For your current system, you could use hardware accelerated bit blits to transfer pixel data into the video card's display memory. You could also transfer each window's pixel data into off-screen memory so that the video card can transfer it onto the screen anywhere you like (which is faster because the computer's memory and PCI bus don't get in the way, but only if the same pixel data is re-used). I assume you'd also be able to use the hardware mouse cursor.

That alone can make a GUI perform a fair bit better, but it's a small part of what a modern video card is capable of. For anything more than this you'd need to redesign the software interface to your video driver. For a simple example, the GUI should be able to draw a menu or a window's border & title using hardware accelerated rectangles, lines, etc.

For a more realistic example, an application should be able to say "draw a strange shaped 3D polygon using the texture data I sent earlier, but make it partially opaque (so 50% of the background colours show through) except where where the texture is transparent, and do lighting and shading effects according to the light sources I specified earlier". This would be sent to the GUI, and the GUI would adjust the parameters so that the polygon is positioned correctly on the screen and clipped to the edge of the window. Then the GUI would send it to the video driver. Hopefully the video driver would send it to the video card where it would be drawn by hardware (but unfortunately the video card may need to do some or all of it in software).

AFAIK the video hardware itself often consists of a "command buffer" and some other stuff.
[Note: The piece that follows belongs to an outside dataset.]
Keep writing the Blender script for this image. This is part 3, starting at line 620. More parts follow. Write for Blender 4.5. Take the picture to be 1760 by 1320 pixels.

For older video cards the command buffer might only be one command deep (you put the command and it's arguments into the video card, and then say "go"), where video operations are done one at a time. For modern video cards the command buffer might hold many commands, so that you can put 32 commands into it (for e.g.) and get an IRQ when they are all done. In this case the IRQ handler could put more commands in, so that a 3D scene can be drawn by filling the command buffer several times (which allows the CPU to do other things while the video card is doing the drawing).

For a rough idea of the sort of things needed, here is a list of functions supported by openGL. I would assume that the openGL library builds a "script" of operations to be done, and then when glFinish is called it sends this script to the video driver (or GUI) and waits for it to be completed. I'm not an openGL expert (I could be wrong), but this is how I'd implement it (except for the blocking until completion part).

The other thing that can be a major pain is font drawing. Let the first line of text be Times New Roman in italics with underline (size = 8, colour = green), let the second line of text be an Arabic font (size = 12, colour = blue, and don't forget Arabic is written from right to left) and let the third line of text be Japanese in bold (size = 14, colour = orange). Once this text is drawn, use it as texture data on a curved surface (concave) at the top left of the window that is angled such that the start is at (20, 20, 40), the middle is at (70, 55, 5) and the end is at (120, 90, 60).